Centrados en Jesucristo
Pero, ¿cómo entiende monseñor Osoro la labor del Seminario y el cuidado de los seminaristas? Don Juan José apunta que «él recoge la inquietud, el espíritu y las directrices que marca la Iglesia en sus planes para sacerdotes y formadores, para ayudar a que el joven se desarrolle en sus dimensiones humanas, espirituales, intelectuales y pastorales. Su criterio para los seminaristas responde a lo que él mismo vive como sacerdote: una persona muy centrada en Jesucristo y con una clara identidad eclesial. Desde los estudios, la espiritualidad, la preparación intelectual profunda y una experiencia firme de fe, intenta que surjan verdaderos pastores, muy arraigados en la persona de Jesucristo, con una total disponibilidad a las necesidades de la Iglesia».
Y para ello, «cuidaba mucho los ratos de oración y el aspecto celebrativo. La Eucaristía era para él el momento más importante: aunque llegase a las 12 de la noche, si no había podido celebrar la Eucaristía, la celebraba solo, pero la celebraba siempre. Marcó mucho nuestro estilo espiritual, porque insistía en que un chico que salía del Seminario con la ordenación, tenía que tener un corazón de pastor, muy enamorado de Jesucristo y capaz de transmitir esa vivencia a los demás».
Claridad en medio de la confusión
Esta eclesialidad y este enraizamiento en Cristo desde la oración fueron las directrices que puso en práctica en los turbulentos años del post-Concilio y la Transición: «Don Carlos -cuenta Valero, sentado en el despacho que ocupó monseñor Osoro en aquel tiempo- tenía claros sus criterios en una época de confusión, manifestada en las diferentes formas de llevar a cabo la vida de un seminario, con experiencias en pisos, etc. Para él, las columnas que tienen que sustentar la vida de un sacerdote son dos: crecer en el discipulado, seguimiento y encuentro con Cristo, para arraigar la vida en Él según dice el Evangelio; y vivir una clara identidad de lo que el Concilio explica que debe ser la Iglesia, con total entrega de la persona a una opción definitiva. Ante los problemas, tenía capacidad de diálogo, sabía escuchar y esperar. Pero si veía que un seminarista vivía de forma incompatible con el desarrollo de una vida sacerdotal, no dudaba en decirle que ésta no era su vocación».

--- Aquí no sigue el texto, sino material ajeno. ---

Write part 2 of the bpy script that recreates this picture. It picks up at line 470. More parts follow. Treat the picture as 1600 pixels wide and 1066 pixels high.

Y concluye con el que es uno de los rasgos más acentuados del nuevo arzobispo de Madrid: «Que la gente perciba que el anuncio del Evangelio es noticia de misericordia, es algo definitivo: o se entiende así, o no se entiende el mensaje de Jesucristo. Quien se acerca a don Carlos, comprende y percibe la dimensión de gracia, gratuidad y misericordia que tiene el rostro de Dios. Un rostro que tiene vocación de amor». Un rostro que, por delante del suyo propio, monseñor Osoro intentará mostrar a los fieles de Madrid. Empezando, sin duda, por los seminaristas.